8. Indisputably, it is always open to a Superior Court to reverse any order of granting bail to an accused by any subordinate Court and cancel the
same when it is found that such order of granting bail is vitiated by complete misconception of law or misreading of materials on record or on a
wrong assumption. In such a situation, absence of supervening circumstances is of no significance. In the instant case, the reason assigned for
granting bail, in my opinion, is also not correct. However, in view of the fact already two and half months have been elapsed from the date of
granting bail to the petitioner and when admittedly the petitioner is no longer required by the Investigating Agency for the purpose of custodial
interrogation and according to the submissions of the learned Public Prosecutor, the investigation is almost complete and charge-sheet is likely to
be filed very shortly, even though order of granting bail is not proper and erroneous, still I am of the opinion, at the present stage there will be no
justification to uphold the impugned order, whereby the petitioner''s bail has been cancelled by the learned Chief Judge, City Sessions Court,
Calcutta. It is also pertinent to note neither the State nor the defacto-complainant before this Court expressed any apprehension about the
likelihood of petitioner''s absconsion or of tampering with the evidence.

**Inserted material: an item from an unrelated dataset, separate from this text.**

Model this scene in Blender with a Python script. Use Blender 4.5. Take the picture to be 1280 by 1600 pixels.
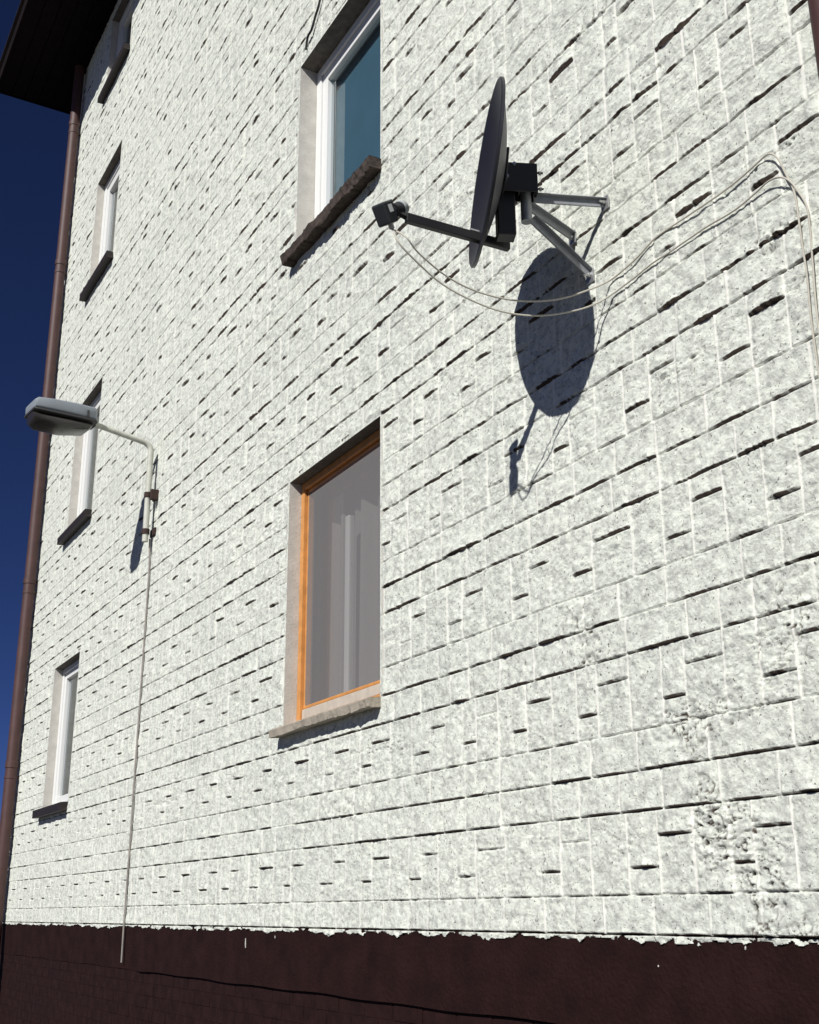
import bpy, bmesh, math
import numpy as np
from mathutils import Vector, Matrix
R = math.radians
scene = bpy.context.scene
for o in list(bpy.data.objects): bpy.data.objects.remove(o)

# ------------------------------------------------------------------ camera
EYE = 1.60                      # eye height above the ground; the wall is the plane y = 0, its outside is -y
CAM = Vector((0.0, -2.6, EYE))
F, YAW, PITCH, ROLL = 1853.26, 1.056337, 0.3240975, -0.0077794
fw = Vector((-math.sin(YAW)*math.cos(PITCH), math.cos(YAW)*math.cos(PITCH), math.sin(PITCH)))
r0 = Vector((math.cos(YAW), math.sin(YAW), 0)); u0 = r0.cross(fw)
rt = r0*math.cos(ROLL) + u0*math.sin(ROLL); up = u0*math.cos(ROLL) - r0*math.sin(ROLL)
cd = bpy.data.cameras.new('camera'); cam = bpy.data.objects.new('camera', cd)
scene.collection.objects.link(cam); scene.camera = cam
cd.sensor_fit = 'VERTICAL'; cd.sensor_height = 24.0; cd.lens = F/1600*24.0
cd.clip_start = 0.05; cd.clip_end = 3000
m = Matrix((rt, up, -fw)).transposed().to_4x4(); m.translation = CAM
cam.matrix_world = m

# ------------------------------------------------------------------ sky, sun, exposure
SUN = Vector((0.56, -1.0, 0.86)).normalized()
el = math.asin(SUN.z); az = math.atan2(SUN.x, SUN.y)
w = bpy.data.worlds.new('World'); scene.world = w; w.use_nodes = True
nt = w.node_tree; bg = nt.nodes['Background']
sky = nt.nodes.new('ShaderNodeTexSky'); sky.sky_type = 'NISHITA'; sky.sun_disc = False
sky.sun_elevation = el; sky.sun_rotation = az
sky.altitude = 2500; sky.air_density = 0.45; sky.dust_density = 0.0; sky.ozone_density = 10.0
tint = nt.nodes.new('ShaderNodeMix'); tint.data_type = 'RGBA'; tint.blend_type = 'MULTIPLY'; tint.inputs[0].default_value = 1
tint.inputs[7].default_value = (0.97, 0.83, 1.0, 1)      # the deep violet blue of this sky
nt.links.new(sky.outputs[0], tint.inputs[6]); nt.links.new(tint.outputs[2], bg.inputs[0]); bg.inputs[1].default_value = 0.05
sd = bpy.data.lights.new('sun', 'SUN'); sd.energy = 5.0; sd.angle = R(0.5); sd.color = (1.0, 0.985, 0.945)
so = bpy.data.objects.new('sun', sd); scene.collection.objects.link(so)
so.rotation_euler = SUN.to_track_quat('Z', 'Y').to_euler(); so.location = (0, 0, 20)
vs = scene.view_settings
vs.view_transform = 'Standard'; vs.look = 'None'; vs.gamma = 1; vs.use_curve_mapping = False
vs.exposure = 0.02
scene.render.resolution_x = 819; scene.render.resolution_y = 1024

# ------------------------------------------------------------------ helpers
rng = np.random.default_rng(7)
COL = scene.collection

def pt(px, py, D):
    """A place D metres out from the wall, measured from a pixel of the 1280x1600 photograph."""
    v = fw*F + rt*(px-640) - up*(py-800)
    return CAM + v*((2.6-D)/v.y)

def empty(name, loc, label, cat, group=None):
    o = bpy.data.objects.new(name, None); COL.objects.link(o); o.location = loc
    o.empty_display_size = 0.2
    o['label'] = label; o['category'] = cat
    if group: o['group'] = group
    return o

def link(name, bm, mat, parent=None, smooth=False, label=None, recalc=True):
    """bmesh in world coordinates -> ONE mesh object, its origin at the parent's."""
    me = bpy.data.meshes.new(name)
    if recalc: bmesh.ops.recalc_face_normals(bm, faces=bm.faces)
    off = parent_world(parent)
    if off.length: bmesh.ops.translate(bm, verts=bm.verts, vec=-off)
    bm.to_mesh(me); bm.free()
    for p in me.polygons: p.use_smooth = smooth
    me.materials.append(mat)
    o = bpy.data.objects.new(name, me); COL.objects.link(o)
    if parent is not None: o.parent = parent
    if label: o['label'] = label
    if smooth:
        me.set_sharp_from_angle(angle=R(40))
    return o

def parent_world(p):
    v = Vector((0, 0, 0))
    while p is not None: v += Vector(p.location); p = p.parent
    return v

def bx(bm, lo, hi, bevel=0.0):
    vs_ = [bm.verts.new((x, y, z)) for x in (lo[0], hi[0]) for y in (lo[1], hi[1]) for z in (lo[2], hi[2])]
    fs = [bm.faces.new([vs_[i] for i in q]) for q in ((0,1,3,2),(4,6,7,5),(0,4,5,1),(2,3,7,6),(0,2,6,4),(1,5,7,3))]
    if bevel:
        es = {e for f in fs for e in f.edges}
        bmesh.ops.bevel(bm, geom=list(es), offset=bevel, segments=2, affect='EDGES', profile=0.5)

def obx(bm, c, ax, half, bevel=0.0):
    """Oriented box: centre, three axis vectors, three half sizes."""
    a = [Vector(v).normalized() for v in ax]; c = Vector(c)
    vs_ = [bm.verts.new(c + a[0]*sx*half[0] + a[1]*sy*half[1] + a[2]*sz*half[2]) for sx in (-1,1) for sy in (-1,1) for sz in (-1,1)]
    fs = [bm.faces.new([vs_[i] for i in q]) for q in ((0,1,3,2),(4,6,7,5),(0,4,5,1),(2,3,7,6),(0,2,6,4),(1,5,7,3))]
    if bevel:
        es = {e for f in fs for e in f.edges}
        bmesh.ops.bevel(bm, geom=list(es), offset=bevel, segments=2, affect='EDGES', profile=0.5)

def frame_of(d):
    d = Vector(d).normalized()
    h = Vector((0, 0, 1)) if abs(d.z) < 0.9 else Vector((1, 0, 0))
    a = d.cross(h).normalized(); return a, d.cross(a).normalized()

def tube(bm, pts, r, n=10, cap=True):
    """Tube along points; r a number or one per point."""
    pts = [Vector(p) for p in pts]; rs = r if hasattr(r, '__len__') else [r]*len(pts)
    rings = []; a = None
    for i, p in enumerate(pts):
        d = (pts[min(i+1, len(pts)-1)] - pts[max(i-1, 0)]).normalized()
        if a is None: a, b = frame_of(d)
        else:
            a = (a - d*a.dot(d)).normalized(); b = d.cross(a).normalized()
        rings.append([bm.verts.new(p + (a*math.cos(t) + b*math.sin(t))*rs[i]) for t in [2*math.pi*k/n for k in range(n)]])
    for q, s in zip(rings, rings[1:]):
        for k in range(n): bm.faces.new((q[k], q[(k+1) % n], s[(k+1) % n], s[k]))
    if cap: bm.faces.new(rings[0][::-1]); bm.faces.new(rings[-1])

def spline(P, n=12):
    """Catmull-Rom through points."""
    P = [Vector(p) for p in P]; out = []
    Q = [P[0]*2-P[1]] + P + [P[-1]*2-P[-2]]
    for i in range(1, len(Q)-2):
        for k in range(n):
            t = k/n
            out.append(0.5*((2*Q[i]) + (Q[i+1]-Q[i-1])*t + (2*Q[i-1]-5*Q[i]+4*Q[i+1]-Q[i+2])*t*t + (3*Q[i]-Q[i-1]-3*Q[i+1]+Q[i+2])*t**3))
    return out + [P[-1]]

# ------------------------------------------------------------------ materials
def mat(name, col, rough=0.6, metal=0.0, var=0.0, scale=8.0, bump=0.0, bscale=60.0, spec=0.5):
    m = bpy.data.materials.new(name); m.use_nodes = True; t = m.node_tree; b = t.nodes['Principled BSDF']
    b.inputs['Base Color'].default_value = (*col, 1); b.inputs['Roughness'].default_value = rough
    b.inputs['Metallic'].default_value = metal; b.inputs['Specular IOR Level'].default_value = spec
    co = t.nodes.new('ShaderNodeTexCoord')
    if var:
        n = t.nodes.new('ShaderNodeTexNoise'); n.inputs['Scale'].default_value = scale; n.inputs['Detail'].default_value = 6
        n.inputs['Roughness'].default_value = 0.65
        t.links.new(co.outputs['Object'], n.inputs['Vector'])
        r = t.nodes.new('ShaderNodeValToRGB'); t.links.new(n.outputs['Fac'], r.inputs['Fac'])
        r.color_ramp.elements[0].position = 0.3; r.color_ramp.elements[1].position = 0.7
        r.color_ramp.elements[0].color = (*[c*(1-var) for c in col], 1)
        r.color_ramp.elements[1].color = (*[min(1, c*(1+var)) for c in col], 1)
        t.links.new(r.outputs['Color'], b.inputs['Base Color'])
    if bump:
        n2 = t.nodes.new('ShaderNodeTexNoise'); n2.inputs['Scale'].default_value = bscale; n2.inputs['Detail'].default_value = 5
        t.links.new(co.outputs['Object'], n2.inputs['Vector'])
        bp = t.nodes.new('ShaderNodeBump'); bp.inputs['Strength'].default_value = bump; bp.inputs['Distance'].default_value = 0.01
        t.links.new(n2.outputs['Fac'], bp.inputs['Height']); t.links.new(bp.outputs['Normal'], b.inputs['Normal'])
    return m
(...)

Accordingly, the impugned order whereby the learned Chief Judge, City
Sessions Court, Calcutta cancelled the petitioner''s bail is set aside and the order passed by the learned Chief Metropolitan Magistrate, Calcutta on
April 16, 2007, granting bail to him is restored, however subject to the condition that the petitioner shall attend the concerned police station thrice
in every week until further order.
9. However, the Court below is directed to supply the copy of the police papers to the accused within a month from the date of submission of
charge-sheet and shall make all endeavours to commence the trial within two months thereafter and conclude the same as expeditiously as
possible. The Court shall proceed with the trial on day to day basis and must not grant any adjournment to either parties unless granting of
adjournment is found necessary for ends of justice.
Criminal section is directed to deliver urgent Photostat certified copy of this judgment to the parties, if applied for, as early as possible.